Alliance for a Healthy South Sound

Oakland Bay and Johns Creek Restoration

The Alliance for a Healthy South Sound (AHSS) identified restoration and protection of Oakland Bay and Johns Creek as a Near Term Action under the Puget Sound Partnership's Shellfish and Habitat Strategic Initiatives for the 2014 Action Agenda for Puget Sound.

What was the action?

Work is underway to restore the former Bayshore golf course in Oakland Bay (near Shelton). Multiple NGOs and government agencies contributed to the acquisition of the site and associated preparation for restoration activities.
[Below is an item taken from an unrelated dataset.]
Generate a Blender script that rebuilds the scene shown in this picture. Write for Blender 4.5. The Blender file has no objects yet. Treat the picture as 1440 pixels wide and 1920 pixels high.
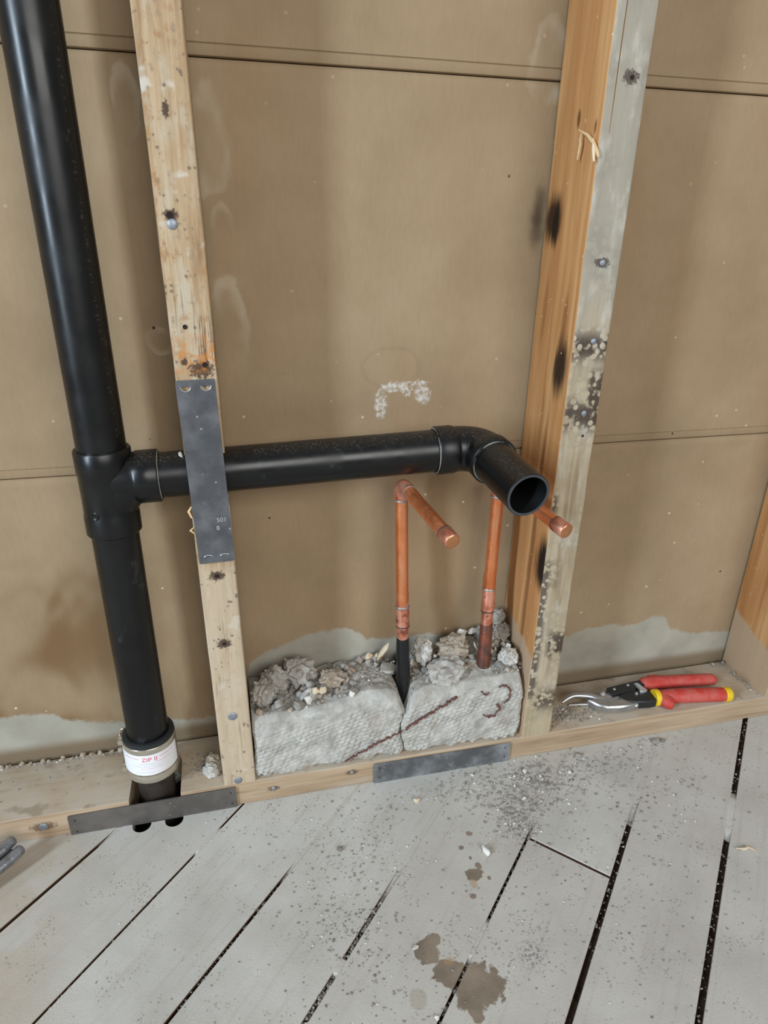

Capitol Land Trust secured multiple grants from funding agencies and project partners, including $1.8 million through the Washington State Recreation and Conservation Office, $1.25 million from the U.S. Fish and Wildlife Service and U.S. Environmental Protection Agency through the state Department of Ecology, as well as cash and/or in-kind match from the Squaxin Island Tribe, Mason Conservation District, Taylor Shellfish Farms, South Puget Sound Salmon Enhancement Group, and Trust for Public Land.

Why was it important?

A state Department of Fish and Wildlife assessment noted that the marine shoreline in Oakland Bay is among the highest habitat values in the South Puget Sound. With sufficient water flows, Johns Creek is capable of supporting coho along with fall and summer chum. The area is of high cultural value to the Squaxin Island Tribe; the mouth of Johns Creek is the site of what was once one of the largest longhouses and Squaxin villages. The project’s value also derives from prevention of development in and around Oakland Bay, which could result in further habitat degradation and water quality issues.

The project plays a key role in a larger, strategic effort by Capitol Land Trust and the Squaxin Island Tribe to conserve key marine nearshore and freshwater habitats and ecosystem function in the Oakland Bay watershed. This emphasis on the importance of small estuary restoration action is reflected in the Oakland Bay and Hammersley Inlet Nearshore Habitat Assessment, in collaboration with the Oakland Bay Action Plan and in South Puget Sound salmon recovery plans.

What is next?

As of summer 2015, construction is under way at the former Bayshore golf course in Oakland Bay to restore the Johns Creek estuary and associated marine shoreline. When construction is complete, the golf course fairways will be replanted with native vegetation, a 1,400-foot dike will be removed to provide migrating salmon with additional acres of saltwater marsh. Re-vegetation and installed habitat features along Johns Creek will provide cool water and in-stream structural complexity, both important components of high quality salmon habitat.

Key Project Accomplishments
  • Conserved 74 acres along Oakland Bay.
  • Preserved 4,000 feet of marine shoreline.
  • Preserved 27 acres of intact, saltmarsh habitat.
  • Removed a 1,400-foot tidal dike.
  • Retired approximately 250 acre feet per year of surface water rights that were used for irrigating the golf course. Those water rights were returned for instream flows.